Always verify that your while loop has a clear exit condition. You can also include a safety break statement inside the loop to prevent infinite runs.

for loops can also run infinitely if they iterate over a stream of infinite length, such as those generated by the itertools library.

To terminate a running infinite loop manually, press Ctrl + C in your terminal or click the stop button in your IDE.

Exercises

1. Multiplication Table

Use loop statements to print the 9x9 multiplication table.

2. Narcissistic Numbers

A narcissistic number (also known as an Armstrong number) is an n-digit positive integer whose sum of the n-th powers of its digits equals the number itself. For example, a three-digit narcissistic number is a three-digit number where the sum of the cubes of its digits equals the number itself.

Examples:

• 153 is a three-digit number, and its digits are 1, 5, 3, satisfying $1^3 + 5^3 + 3^3 = 153$, so 153 is a narcissistic number.
• 370 is also a three-digit narcissistic number, because $3^3 + 7^3 + 0^3 = 370$.

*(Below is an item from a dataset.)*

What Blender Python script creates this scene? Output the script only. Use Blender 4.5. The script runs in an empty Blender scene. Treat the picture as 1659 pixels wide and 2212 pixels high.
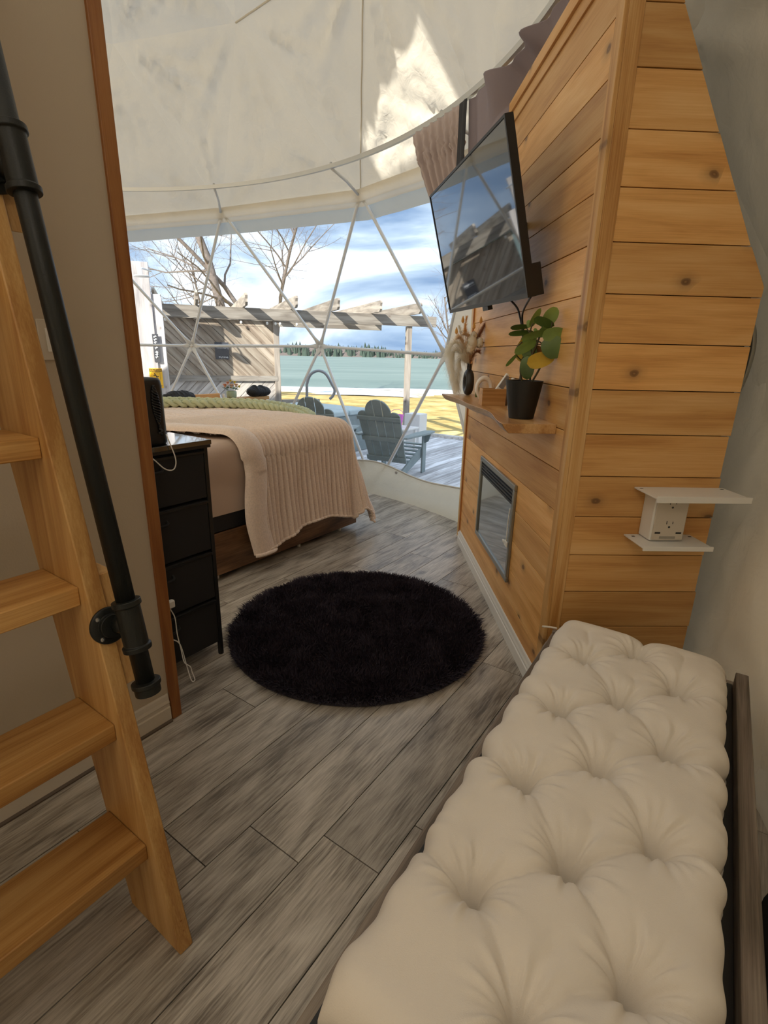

Write a program to find all narcissistic numbers between 100 and 999.

3. Monkey Stealing Peaches

A monkey finds a peach tree. On the first day, it eats half of the peaches on the tree but is still not satisfied, so it eats one more. The next morning, it eats half of the remaining peaches and then one more. Every subsequent morning, it eats half of the remaining peaches plus one more. On the morning of the n-th day, it finds only 1 peach left on the tree. How many peaches were originally on the tree?

4. Printing Factors

If two positive integers are multiplied together, then both numbers are called factors (or divisors) of the product. Write a program to find all factors of the number 1200.

5. Prime Factorization

Write a program to decompose an integer into the product of several prime numbers. For example, the prime factors of the number 12 include: 2, 2, 3.

6. Weighted Average: Given a list of values values = [4, 5, 6] and a list of weights weights = [0.2, 0.3, 0.5], calculate the weighted average.